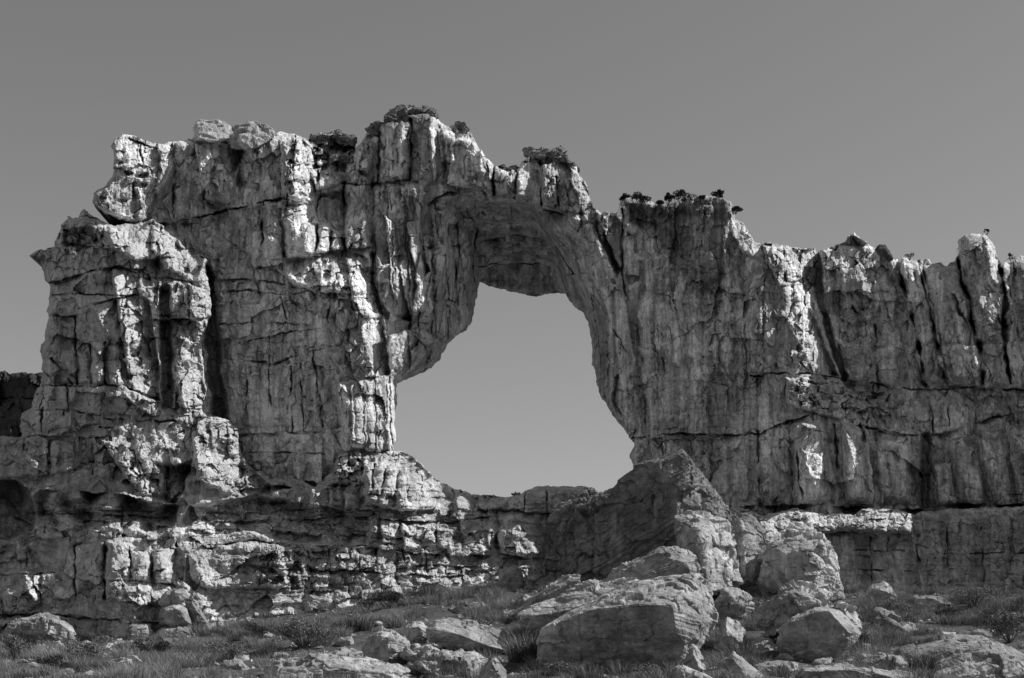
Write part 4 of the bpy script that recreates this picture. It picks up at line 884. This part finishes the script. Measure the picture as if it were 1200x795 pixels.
B_('low rock half buried by the domed rock', 60, [(1096,748),(1104,741),(1120,741),(1124,750),(1110,756)], None, 1., chip=.12)
B_('stone by the left end of the domed rock', 56, [(998,775),(1010,766),(1028,768),(1036,780),(1016,788)], None, 1.1, chip=.14)
B_('low broken ledge of pale stone below the sunlit stump', 76.5, [(90,764),(100,755),(140,753),(200,757),(210,764),(204,776),(96,776)], None, 1.6, chip=.22)
B_('wedge shaped rock behind the broad pale outcrop', 57, [(470,768),(486,757),(512,758),(520,768),(500,778),(474,778)], None, 1.2, chip=.2)
B_('angular dark rock between two bushes under the bedded cliff', 74, [(530,716),(540,706),(566,708),(576,718),(560,724),(536,724)], None, 1.2, chip=.2)
B_('squarish rock right of the long ledge at the lower edge', 50, [(1010,776),(1030,766),(1058,770),(1062,784),(1040,792),(1014,790)], None, 1.2, chip=.2)
B_('tilted block among grass left of the round faced boulder', 60, [(872,772),(880,752),(900,748),(912,762),(908,778),(884,784)], None, 1.4, chip=.2)
B_('pale rock shelf along the foot of the long squared block', 74.5, [(2,770),(12,760),(50,757),(84,759),(92,766),(70,776),(10,778)], None, 1.6, chip=.2)
B_('blocky stone left of the tilted sunlit slab', 62, [(470,744),(478,732),(494,730),(502,738),(500,752),(478,756)], None, 1.1, chip=.16)
B_('cracked slab lying below the tilted sunlit slab', 54.5, [(512,776),(524,766),(556,764),(574,772),(566,784),(520,788)], None, 1.3, chip=.16)
B_('flat grey stone sunk in grass below the long squared block', 70, [(20,772),(30,763),(60,762),(74,768),(70,778),(26,779)], None, 1.4, chip=.16)
B_('low rough stone between two dim bushes near the lower left', 62, [(118,784),(128,774),(156,772),(166,780),(160,790),(124,791)], None, 1.3, chip=.18)
B_('slanting stone in grass left of the pale outcrop', 57, [(252,792),(262,776),(282,774),(294,784),(288,796),(258,799)], None, 1.2, chip=.16)
# stones on the crest
B_('flat topped pale capstone, left one of the pair on the tower', 90.4, [(227,168),(227,151),(231,144),(240,140),(258,141),(272,150),(271,164),(250,170)], [(233,163,-1.7),(250,166,-1.9),(268,163,-1.5)], 2.6, M_ROCK, chip=.13, strata=.04, name='capstone', wear=4)
B_('rounded pale capstone, right one of the pair on the tower', 90.4, [(271,170),(271,154),(280,146),(295,142),(311,146),(320,155),(312,170),(288,176)], [(278,170,-1.6),(292,174,-1.8),(311,166,-1.3)], 2.8, M_ROCK, chip=.13, strata=.04, name='capstone', wear=4)
B_('dark leaning stone on top of the fluted wall', 93, [(1024,293),(1030,286),(1038,287),(1048,304),(1042,308),(1030,298)], None, .9, M_DARK, chip=.08, name='capstone')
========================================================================
▶ _TASK DIRECTIONS_: Restate the data above word for word. Skip every picture.

▶ _SOLUTION BELOW_:
Write part 4 of the bpy script that recreates this picture. It picks up at line 884. This part finishes the script. Measure the picture as if it were 1200x795 pixels.
B_('low rock half buried by the domed rock', 60, [(1096,748),(1104,741),(1120,741),(1124,750),(1110,756)], None, 1., chip=.12)
B_('stone by the left end of the domed rock', 56, [(998,775),(1010,766),(1028,768),(1036,780),(1016,788)], None, 1.1, chip=.14)
B_('low broken ledge of pale stone below the sunlit stump', 76.5, [(90,764),(100,755),(140,753),(200,757),(210,764),(204,776),(96,776)], None, 1.6, chip=.22)
B_('wedge shaped rock behind the broad pale outcrop', 57, [(470,768),(486,757),(512,758),(520,768),(500,778),(474,778)], None, 1.2, chip=.2)
B_('angular dark rock between two bushes under the bedded cliff', 74, [(530,716),(540,706),(566,708),(576,718),(560,724),(536,724)], None, 1.2, chip=.2)
B_('squarish rock right of the long ledge at the lower edge', 50, [(1010,776),(1030,766),(1058,770),(1062,784),(1040,792),(1014,790)], None, 1.2, chip=.2)
B_('tilted block among grass left of the round faced boulder', 60, [(872,772),(880,752),(900,748),(912,762),(908,778),(884,784)], None, 1.4, chip=.2)
B_('pale rock shelf along the foot of the long squared block', 74.5, [(2,770),(12,760),(50,757),(84,759),(92,766),(70,776),(10,778)], None, 1.6, chip=.2)
B_('blocky stone left of the tilted sunlit slab', 62, [(470,744),(478,732),(494,730),(502,738),(500,752),(478,756)], None, 1.1, chip=.16)
B_('cracked slab lying below the tilted sunlit slab', 54.5, [(512,776),(524,766),(556,764),(574,772),(566,784),(520,788)], None, 1.3, chip=.16)
B_('flat grey stone sunk in grass below the long squared block', 70, [(20,772),(30,763),(60,762),(74,768),(70,778),(26,779)], None, 1.4, chip=.16)
B_('low rough stone between two dim bushes near the lower left', 62, [(118,784),(128,774),(156,772),(166,780),(160,790),(124,791)], None, 1.3, chip=.18)
B_('slanting stone in grass left of the pale outcrop', 57, [(252,792),(262,776),(282,774),(294,784),(288,796),(258,799)], None, 1.2, chip=.16)
# stones on the crest
B_('flat topped pale capstone, left one of the pair on the tower', 90.4, [(227,168),(227,151),(231,144),(240,140),(258,141),(272,150),(271,164),(250,170)], [(233,163,-1.7),(250,166,-1.9),(268,163,-1.5)], 2.6, M_ROCK, chip=.13, strata=.04, name='capstone', wear=4)
B_('rounded pale capstone, right one of the pair on the tower', 90.4, [(271,170),(271,154),(280,146),(295,142),(311,146),(320,155),(312,170),(288,176)], [(278,170,-1.6),(292,174,-1.8),(311,166,-1.3)], 2.8, M_ROCK, chip=.13, strata=.04, name='capstone', wear=4)
B_('dark leaning stone on top of the fluted wall', 93, [(1024,293),(1030,286),(1038,287),(1048,304),(1042,308),(1030,298)], None, .9, M_DARK, chip=.08, name='capstone')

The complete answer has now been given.